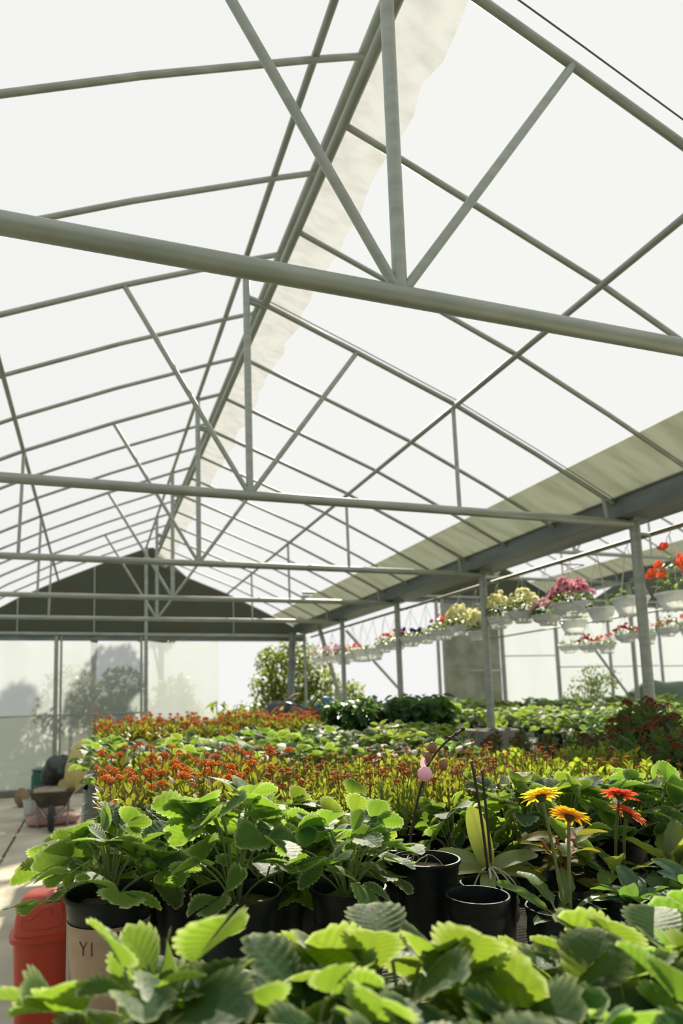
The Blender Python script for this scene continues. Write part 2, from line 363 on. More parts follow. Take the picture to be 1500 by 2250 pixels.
# gutters
def gutter(x0, lb):
    t = thing('roof_gutter', lb, 'gutter', (x0, 0, 0 if x0 < 4 else NZ))
    b = MB(); b.box((-.20, .6, 3.10), (.20, YE, 3.115)); b.box((-.20, .6, 3.115), (-.19, YE, 3.275)); b.box((.19, .6, 3.115), (.20, YE, 3.275)); b.build('channel', 'gutter', t)
    pipe('lip', [(-.2, .6, 3.283), (-.2, YE, 3.283)], .018, t)
    pipe('lip', [(.2, .6, 3.283), (.2, YE, 3.283)], .018, t)
    return t
gutter(W, 'long grey steel gutter above the row of posts and baskets'); gutter(3 * W, 'grey gutter of the far neighbouring bay')

# support posts
PT = ['support post with the tallest visible shaft, nearest the camera', 'support post standing on the mossy concrete pier', 'support post in front of the white panes, third from the camera', 'support post beside the leaning brace, fourth from the camera', 'slender end post by the leafy tree in the back corner']
for i, y in enumerate(TY[1:] + [YE - .12]):
    r = .043 if i < 4 else .03
    t = thing('support_post', PT[i], 'post', (W, y, 0), 0, 'posts under the main gutter')
    pipe('shaft', [(0, 0, 0), (0, 0, 3.1)], r, t)
    b = MB(); b.box((-.08, -.08, 3.075), (.08, .08, 3.1)); b.build('cap_plate', 'steel', t)
for i, y in enumerate([8.705, 10.955]):
    t = thing('support_post', ('far support post among the red hanging flowers, nearer of two', 'far support post among the red hanging flowers, farther of two')[i], 'post', (3 * W, y, 0), 0, 'posts under the far gutter')
    pipe('shaft', [(0, 0, 0), (0, 0, 3.1 + NZ)], .045, t)
    b = MB(); b.box((-.08, -.08, 3.075 + NZ), (.08, .08, 3.1 + NZ)); b.build('cap_plate', 'steel', t)
for a, c, r, lb in (((4.03, 12.5, 3.08), (6.5, 12.5, .45), .03, 'diagonal brace pipe running down from the fourth post to the plants'), ((3.37, 12.3, 3.1), (4.1, 12.3, .5), .045, 'leaning pale pole beside the leafy tree'), ((9.71, 12.3, 3.29), (12.2, 12.3, .2), .03, 'diagonal brace pipe behind the far red baskets')):
    tag(pipe('wall_brace', [a, c], r), lb, 'brace')
b = MB(); b.box((-.24, -.22, 0), (.24, .22, 1.27), bev=.03)
o = b.build('concrete_pier', 'pier', None, (W, TY[2], 0)); tag(o, 'rough concrete pier holding up a post between the beds', 'pier')
b = MB(); rn = random.Random(5)
for k in range(9): b.blob((rn.uniform(-.2, .2), rn.uniform(-.18, .18), 1.27), (.06, .05, .014), 8, 5, rn, .2)
b.build('moss', 'moss', o)

# ------------------------------------------------------------------ roof skin
def skin(P, x0, y0, y1, off=.03, n=1):
    vs = []; fs = []; 
    for x, z in P:
        vs += [(x0 + x, y0, z + off), (x0 + x, y1, z + off)]
    for i in range(len(P) - 1): fs.append((2 * i, 2 * i + 2, 2 * i + 3, 2 * i + 1))
    return vs, fs
b = MB()
for k in range(3):
    A, B = (LP, RP) if k == 0 else (NL, NR)
    b.add(*skin(A, k * BAY, -3, YE))
    b.add(*skin([q for q in B if q[0] < 2.4] + [(2.66, interp(B, 2.66))], k * BAY, -3, YE))
tag(b.build('ceiling', 'film', sharp=0), 'clear plastic film roof over the bays', 'roof', None, 'structure')
for k, lb in ((0, 'long dirty translucent eave panel above the main gutter'), (1, 'dirty translucent eave panel of the neighbouring bay, above the far gutter')):
    B = NR if k else RP; b = MB(); P = [(2.66, interp(B, 2.66)), (2.9, interp(B, 2.9)), (3.133, B[-1][1]), (3.2, B[-1][1] - .025)]
    v1, f1 = skin(P, k * BAY, .6, YE, .026); b.add(v1, f1)
    v2, f2 = skin(P, k * BAY, .6, YE, .031); b.add(v2, [f[::-1] for f in f2])
    tag(b.build('eave_panel', 'eave', sharp=0), lb, 'panel')
# crumpled film along the ridge vent
b = MB(); rn = random.Random(9); ny = 90; nx = 6; vs = []; fs = []
for j in range(ny + 1):
    y = .8 + (YE - .8) * j / ny
    for i in range(nx + 1):
        x = .15 + (.26 + rn.uniform(-.03, .02)) * i / nx
        vs.append((x, y, interp(RP, x) + .024 + rn.uniform(-.006, .008)))
for j in range(ny):
    for i in range(nx): q = j * (nx + 1) + i; fs.append((q, q + 1, q + nx + 2, q + nx + 1))
b.add(vs, fs); tag(b.build('ridge_film', 'ridge', sharp=0), 'crumpled dirty film strip along the ridge vent gap', 'film')

# ------------------------------------------------------------------ floor and ground
b = MB(); b.box((-3.4, -3, -.1), (-1.96, YE, 0)); b.box((-1.93, -3, -.1), (15, YE, 0)); b.box((-1.97, -3, -.1), (-1.92, YE, -.012))
tag(b.build('floor', 'concrete'), 'pale concrete floor of the aisle', 'floor', None, 'structure')
b = MB(); rn = random.Random(3)
for k in range(150): b.blob((-1.945 + rn.uniform(-.012, .012), rn.uniform(2.6, 13), -.006), (rn.uniform(.01, .022), rn.uniform(.03, .07), rn.uniform(.006, .014)), 6, 4)
tag(b.build('moss', 'moss'), 'dark moss growing in the seam of the concrete aisle', 'moss', None, 'stuff')
b = MB(); b.box((-60, -30, -.3), (80, 120, -.12)); tag(b.build('ground', 'ground'), 'bright ground outside the greenhouse', 'ground', None, 'structure')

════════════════

▸ Aim: Copy every line above word for word and exclude the pictures.

▸ Task response:
The Blender Python script for this scene continues. Write part 2, from line 363 on. More parts follow. Take the picture to be 1500 by 2250 pixels.
# gutters
def gutter(x0, lb):
    t = thing('roof_gutter', lb, 'gutter', (x0, 0, 0 if x0 < 4 else NZ))
    b = MB(); b.box((-.20, .6, 3.10), (.20, YE, 3.115)); b.box((-.20, .6, 3.115), (-.19, YE, 3.275)); b.box((.19, .6, 3.115), (.20, YE, 3.275)); b.build('channel', 'gutter', t)
    pipe('lip', [(-.2, .6, 3.283), (-.2, YE, 3.283)], .018, t)
    pipe('lip', [(.2, .6, 3.283), (.2, YE, 3.283)], .018, t)
    return t
gutter(W, 'long grey steel gutter above the row of posts and baskets'); gutter(3 * W, 'grey gutter of the far neighbouring bay')

# support posts
PT = ['support post with the tallest visible shaft, nearest the camera', 'support post standing on the mossy concrete pier', 'support post in front of the white panes, third from the camera', 'support post beside the leaning brace, fourth from the camera', 'slender end post by the leafy tree in the back corner']
for i, y in enumerate(TY[1:] + [YE - .12]):
    r = .043 if i < 4 else .03
    t = thing('support_post', PT[i], 'post', (W, y, 0), 0, 'posts under the main gutter')
    pipe('shaft', [(0, 0, 0), (0, 0, 3.1)], r, t)
    b = MB(); b.box((-.08, -.08, 3.075), (.08, .08, 3.1)); b.build('cap_plate', 'steel', t)
for i, y in enumerate([8.705, 10.955]):
    t = thing('support_post', ('far support post among the red hanging flowers, nearer of two', 'far support post among the red hanging flowers, farther of two')[i], 'post', (3 * W, y, 0), 0, 'posts under the far gutter')
    pipe('shaft', [(0, 0, 0), (0, 0, 3.1 + NZ)], .045, t)
    b = MB(); b.box((-.08, -.08, 3.075 + NZ), (.08, .08, 3.1 + NZ)); b.build('cap_plate', 'steel', t)
for a, c, r, lb in (((4.03, 12.5, 3.08), (6.5, 12.5, .45), .03, 'diagonal brace pipe running down from the fourth post to the plants'), ((3.37, 12.3, 3.1), (4.1, 12.3, .5), .045, 'leaning pale pole beside the leafy tree'), ((9.71, 12.3, 3.29), (12.2, 12.3, .2), .03, 'diagonal brace pipe behind the far red baskets')):
    tag(pipe('wall_brace', [a, c], r), lb, 'brace')
b = MB(); b.box((-.24, -.22, 0), (.24, .22, 1.27), bev=.03)
o = b.build('concrete_pier', 'pier', None, (W, TY[2], 0)); tag(o, 'rough concrete pier holding up a post between the beds', 'pier')
b = MB(); rn = random.Random(5)
for k in range(9): b.blob((rn.uniform(-.2, .2), rn.uniform(-.18, .18), 1.27), (.06, .05, .014), 8, 5, rn, .2)
b.build('moss', 'moss', o)

# ------------------------------------------------------------------ roof skin
def skin(P, x0, y0, y1, off=.03, n=1):
    vs = []; fs = []; 
    for x, z in P:
        vs += [(x0 + x, y0, z + off), (x0 + x, y1, z + off)]
    for i in range(len(P) - 1): fs.append((2 * i, 2 * i + 2, 2 * i + 3, 2 * i + 1))
    return vs, fs
b = MB()
for k in range(3):
    A, B = (LP, RP) if k == 0 else (NL, NR)
    b.add(*skin(A, k * BAY, -3, YE))
    b.add(*skin([q for q in B if q[0] < 2.4] + [(2.66, interp(B, 2.66))], k * BAY, -3, YE))
tag(b.build('ceiling', 'film', sharp=0), 'clear plastic film roof over the bays', 'roof', None, 'structure')
for k, lb in ((0, 'long dirty translucent eave panel above the main gutter'), (1, 'dirty translucent eave panel of the neighbouring bay, above the far gutter')):
    B = NR if k else RP; b = MB(); P = [(2.66, interp(B, 2.66)), (2.9, interp(B, 2.9)), (3.133, B[-1][1]), (3.2, B[-1][1] - .025)]
    v1, f1 = skin(P, k * BAY, .6, YE, .026); b.add(v1, f1)
    v2, f2 = skin(P, k * BAY, .6, YE, .031); b.add(v2, [f[::-1] for f in f2])
    tag(b.build('eave_panel', 'eave', sharp=0), lb, 'panel')
# crumpled film along the ridge vent
b = MB(); rn = random.Random(9); ny = 90; nx = 6; vs = []; fs = []
for j in range(ny + 1):
    y = .8 + (YE - .8) * j / ny
    for i in range(nx + 1):
        x = .15 + (.26 + rn.uniform(-.03, .02)) * i / nx
        vs.append((x, y, interp(RP, x) + .024 + rn.uniform(-.006, .008)))
for j in range(ny):
    for i in range(nx): q = j * (nx + 1) + i; fs.append((q, q + 1, q + nx + 2, q + nx + 1))
b.add(vs, fs); tag(b.build('ridge_film', 'ridge', sharp=0), 'crumpled dirty film strip along the ridge vent gap', 'film')

# ------------------------------------------------------------------ floor and ground
b = MB(); b.box((-3.4, -3, -.1), (-1.96, YE, 0)); b.box((-1.93, -3, -.1), (15, YE, 0)); b.box((-1.97, -3, -.1), (-1.92, YE, -.012))
tag(b.build('floor', 'concrete'), 'pale concrete floor of the aisle', 'floor', None, 'structure')
b = MB(); rn = random.Random(3)
for k in range(150): b.blob((-1.945 + rn.uniform(-.012, .012), rn.uniform(2.6, 13), -.006), (rn.uniform(.01, .022), rn.uniform(.03, .07), rn.uniform(.006, .014)), 6, 4)
tag(b.build('moss', 'moss'), 'dark moss growing in the seam of the concrete aisle', 'moss', None, 'stuff')
b = MB(); b.box((-60, -30, -.3), (80, 120, -.12)); tag(b.build('ground', 'ground'), 'bright ground outside the greenhouse', 'ground', None, 'structure')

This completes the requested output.